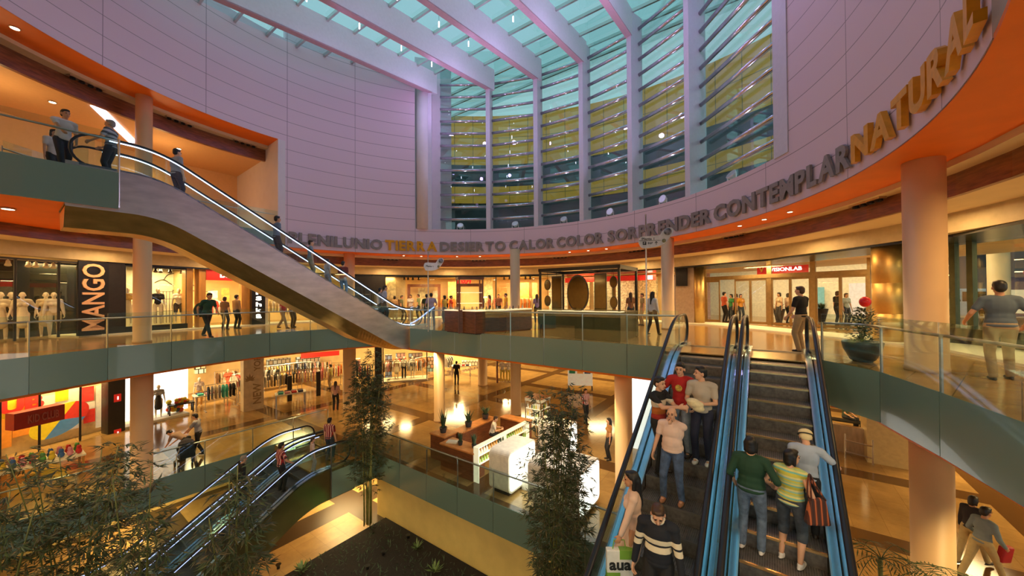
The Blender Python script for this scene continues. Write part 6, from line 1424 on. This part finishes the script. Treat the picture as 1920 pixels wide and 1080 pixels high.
sa, sb = at_z(181, 200, Z3S-.63), at_z(251, 268, Z3S-.63)
struct(MB().bar(sa, sb, .34, .03).build('ceiling_light_slot', mat('cool_tube_panel', (.9, .9, 1), .5, emit=(.75, .75, 1), es=3.)))
# track spots of the dark shop and the others
def track_spot(u, rho, z, label, m, tilt=.5):
    p = ru(u, rho, 490); e = empty('track_spotlight', (p.x, p.y, z), face_to((p.x, p.y), (0, 0)), label, 'spotlight', 'track spotlights'); R = Matrix.Rotation(tilt, 3, 'X')
    MB().tube([(0, 0, 0), (0, 0, -.10)], .015, 6).build('stem', m, e); hd_ = MB().lathe([(.05, .06), (.055, -.02), (.085, -.12), (.07, -.12)], (0, 0, -.15), 14, R).build('head', m, e); MB().lathe([(.068, -.10), (.068, -.11)], (0, 0, -.15), 14, R).build('lens', M_lampglow, hd_)
M_wsp = mat('white_spot_housing', (.75, .66, .48), .4)
for u, n in zip((15, 53, 67, 86, 100, 147), ('first', 'second', 'third', 'fourth', 'fifth', 'last')): track_spot(u, 14.9, 2.99, 'white track spotlight, %s along the dark shop window' % n, M_wsp)
for u, n in zip((292, 301, 319, 341, 351), ('first', 'second', 'third', 'fourth', 'fifth')): track_spot(u, 15.2, 3.06, 'small dark track spotlight, %s in the pale window' % n, M_blk)
for u, n in zip((758, 765, 774, 785, 945, 955, 985, 994), ('first', 'second', 'third', 'fourth', 'fifth', 'sixth', 'seventh', 'last')): track_spot(u, 15.3, 3.06, 'small dark track spotlight, %s across the bright shop' % n, M_blk)
# pendants between the rafters
M_pend = mat('pendant_glow', (.95, .93, 1), .4, emit=(.86, .80, 1), es=12.)
n = 0
for w in (-15.75, -12.9, -10.0, -7.15):
    for k, r in enumerate((2.5, 4.9, 7.3, 9.7, 12.1, 14.2)):
        z = zb(r)+.75; e = empty('pendant_lamp', wr(w, r, z), 0, 'slim glowing pendant lamp hanging %s under the roof glass' % ('between the rafters'), 'pendant lamp', 'pendant lamps under the roof glass')
        MB().lathe([(.022, -.14), (.027, -.12), (.027, .10), (.015, .14)], (0, 0, 0), 10).build('tube', M_pend, e); MB().tube([(0, 0, .13), (0, 0, .5)], .008, 5).build('wire', M_dark, e)
# floodlights on the sill of the great window
M_fl = mat('flood_glow', (1, 1, 1), .4, emit=(1, .90, .80), es=25.); M_fh = mat('flood_housing', (.80, .78, .80), .3, .6)
for u, v, hot, w_ in ((863, 416, 0, 'first bay from the pilaster'), (966, 412, 0, 'second bay'), (1057, 404, 0, 'third bay'), (1144, 392, 1, 'fourth bay'), (1243, 366, 1, 'fifth bay'), (1372, 322, 0, 'last bay')):
    p = ru(u, RA+.35, v); d = (CC-p).normalized(); e = empty('floodlight', (p.x, p.y, 5.75), math.atan2(d.y, d.x)-PI/2, 'round %s floodlight on the sill of the great window, %s' % ('glowing' if hot else 'silver', w_), 'floodlight', None)
    R = Matrix.Rotation(-1.3 if hot else -.9, 3, 'X'); rf = MB().lathe([(.02, -.16), (.12, -.13), (.19, .0), (.2, .06), (.17, .06)], (0, 0, .30), 20, R).build('reflector', M_fh, e, smooth=True); MB().lathe([(.165, .045), (.165, .055)], (0, 0, .30), 20, R).build('lens', M_fl if hot else M_fh, rf)
    MB().box((-.2, 0, .16), (.03, .05, .32)).build('bracket', M_fh, e); MB().box((.2, 0, .16), (.03, .05, .32)).build('bracket', M_fh, e); MB().box((0, 0, .01), (.44, .2, .03)).build('base', M_fh, e)
    q = Vector((p.x, p.y, 6.1))+Vector((d.x, d.y, .3))*.4
    l = lamp('SPOT', q, 300 if hot else 220, (.78, .66, 1.0), .12, None, 1.5, .8, name='flood_beam'); aim(l, q+Vector((d.x*.25, d.y*.25, 1)))
    l = lamp('SPOT', q, 200, (.80, .70, 1.0), .12, None, 2.4, .8, name='flood_wash'); aim(l, q+Vector((d.x*.9, d.y*.9, .5)))
# ================================================================ plants of the lower court
M_leaf = mat('bamboo_leaf', (.045, .075, .025), .5, noise=.6, nscale=5); M_leaf2 = mat('bamboo_leaf_brown', (.10, .085, .035), .5, noise=.5, nscale=5); M_culm = mat('bamboo_culm', (.20, .22, .06), .4, noise=.3, nscale=6)
def bamboo(base, h, rad, nculm, nleaf, label, low=.35, seed=1, dens=1.0, lean=(0, 0), lp=1.0):
    rnd = random.Random(seed); e = empty('bamboo_plant', base, 0, label, 'bamboo'); tops = []
    for i in range(nculm):
        a = rnd.uniform(0, 2*PI); r0 = rnd.uniform(0, .22); r1 = rnd.uniform(.1, .75)*rad; L = h*rnd.uniform(.8, 1.0); aa = a+rnd.uniform(-.6, .6)
        pts = [Vector((math.cos(a)*r0+lean[0]*t*t+math.cos(aa)*r1*t*t, math.sin(a)*r0+lean[1]*t*t+math.sin(aa)*r1*t*t, L*t)) for t in [k/8 for k in range(9)]]
        MB().tube(pts, [.020*(1-.75*t/8)+.003 for t in range(9)], 6).build('culm', M_culm, e, smooth=True); tops.append(pts)
    b = MB()
    for j in range(nleaf//6):
        pts = tops[rnd.randrange(nculm)]; t = low+(1-low)*(rnd.random()**lp); f = t*8; k = min(7, int(f)); q = pts[k].lerp(pts[k+1], f-k)
        env = math.sin(PI*min(1, max(.12, (t-low)/(1-low)*.82+.12)))
        a = rnd.uniform(0, 2*PI); o = rnd.random()**.6*rad*.75*env; q = q+Vector((math.cos(a)*o, math.sin(a)*o, rnd.uniform(-.1, .15)))
        tw0 = Vector((math.cos(a), math.sin(a), rnd.uniform(-.3, .5)))
        for s in range(6):
            aa = a+rnd.uniform(-1.3, 1.3); d = Vector((math.cos(aa), math.sin(aa), rnd.uniform(-.9, .35))).normalized(); L = rnd.uniform(.13, .24)*dens; sd = d.cross(Vector((rnd.uniform(-.4, .4), rnd.uniform(-.4, .4), 1))).normalized()*rnd.uniform(.011, .018)*dens
            q0 = q+tw0*rnd.uniform(0, .12); up = Vector((0, 0, .006)); b.cur = 1 if rnd.random() < .35 else 0
            b.add([q0, q0+d*L*.4+sd-up, q0+d*L*.4+up, q0+d*L*.4-sd-up, q0+d*L], [[0, 1, 2], [0, 2, 3], [1, 4, 2], [2, 4, 3]])
    b.build('foliage', [M_leaf, M_leaf2], e, fix=False); return e
BZ = ZL+.1
bamboo(wr(-12.1, .9, BZ), 6.0, 1.12, 11, 7200, 'wide dense bamboo clump nearest the kids shop', .25, 3, 1.05)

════

» **Exercise instructions**
State how many lines above include the word "from", and nothing more.

» **Final result**
2